If so, it's not just that single screw which defines the CoreXY height in the back. There are also screws in the back left and right, which go directly through the frame's edge profiles. And those same edge profiles are also screwed to the chassis base plate. So the distance of the holes in these frame profiles define the distance between base plate and CoreXY assembly -- and in my experience from the kit build, they do that with pretty tight tolerances (because the holes are oversized by just a few 1/10 mm).

So I can't see where you found adjustment options which give you a few mm of play. Could you explain in more detail please? Thanks!

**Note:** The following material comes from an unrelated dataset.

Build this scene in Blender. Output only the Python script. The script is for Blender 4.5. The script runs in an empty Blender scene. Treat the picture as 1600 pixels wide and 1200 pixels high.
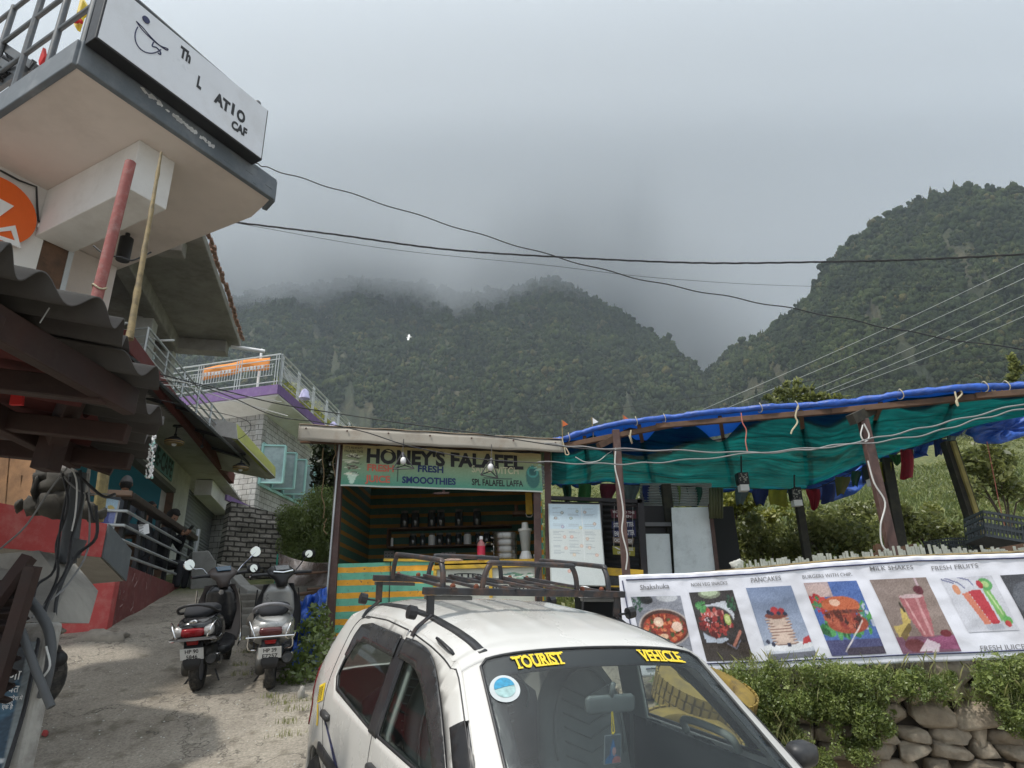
import bpy, math, random
import numpy as np
from mathutils import Vector, Matrix, noise as mnoise, geometry as mgeo
random.seed(7); RNG = np.random.default_rng(7)
S = bpy.context.scene
COL = S.collection
pi = math.pi
# ---------------------------------------------------------------- camera
FP = 1020.; PIT = math.radians(20.5); ROL = math.atan2(76, 2720)
EYE = np.array([0, 0, 1.6])
FW = np.array([0, math.cos(PIT), math.sin(PIT)]); UU = np.array([0, -math.sin(PIT), math.cos(PIT)]); RR = np.array([1., 0, 0])
R2 = RR*math.cos(ROL)-UU*math.sin(ROL); U2 = UU*math.cos(ROL)+RR*math.sin(ROL)
cd = bpy.data.cameras.new('camera'); cam = bpy.data.objects.new('camera', cd); COL.objects.link(cam); S.camera = cam
cd.sensor_width = 36; cd.lens = FP/1600*36; cd.clip_end = 6000; cd.clip_start = .05
m3 = Matrix(((R2[0], U2[0], -FW[0]), (R2[1], U2[1], -FW[1]), (R2[2], U2[2], -FW[2]))).to_4x4(); m3.translation = Vector(EYE)
cam.matrix_world = m3
# surveying helpers: sight line through a photo point met with a real plane of the place
def ray(u, v): return FW*FP+R2*(u-800)+U2*(600-v)
def P(u, v, Y): d = ray(u, v); return EYE+d*(Y/d[1])
def PZ(u, v, z): d = ray(u, v); return EYE+d*((z-1.6)/d[2])
def PP(u, v, q, dv):
    d = ray(u, v); n = np.array([dv[1], -dv[0], 0.]); q = np.array([q[0], q[1], 0.]); return EYE+d*(((q-EYE)@n)/(d@n))
A3 = lambda *a: np.array(a, float)
def unit(v): v = np.array(v, float); return v/(np.linalg.norm(v)+1e-12)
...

Posted : 23/04/2025 2:33 pm
George
(@george-4)
Eminent Member
RE: Warped bed?

Yes, sorry i mean core xy. But when you assemble it, you first put that one screw at the back, that has a slot to go through instead of a hole. The other ones are threaded through the exosceleton pieces, but those are put way later in the assembly.

Posted : 24/04/2025 7:02 am
Jürgen
(@jurgen-7)
Honorable Member
RE: Warped bed?
Posted by: @george-4

Yes, sorry i mean core xy. But when you assemble it, you first put that one screw at the back, that has a slot to go through instead of a hole. The other ones are threaded through the exosceleton pieces, but those are put way later in the assembly.

Yes, the assembly sequence is a bit strange, starting with the ill-defined hole in the center. I assume they put a slit in there because the height at which the back panel is mounted to the frame has some tolerance too (mounted with plastic rivets only).

But once you attach the CoreXY to the frame parts via the two outer holes in the back, those clearly define the height. You may have to loosen the center screw a bit to make all holes align and even be able to put the other screws in. I don't see how one can put everything together and end up with the CoreXY at a wrong height?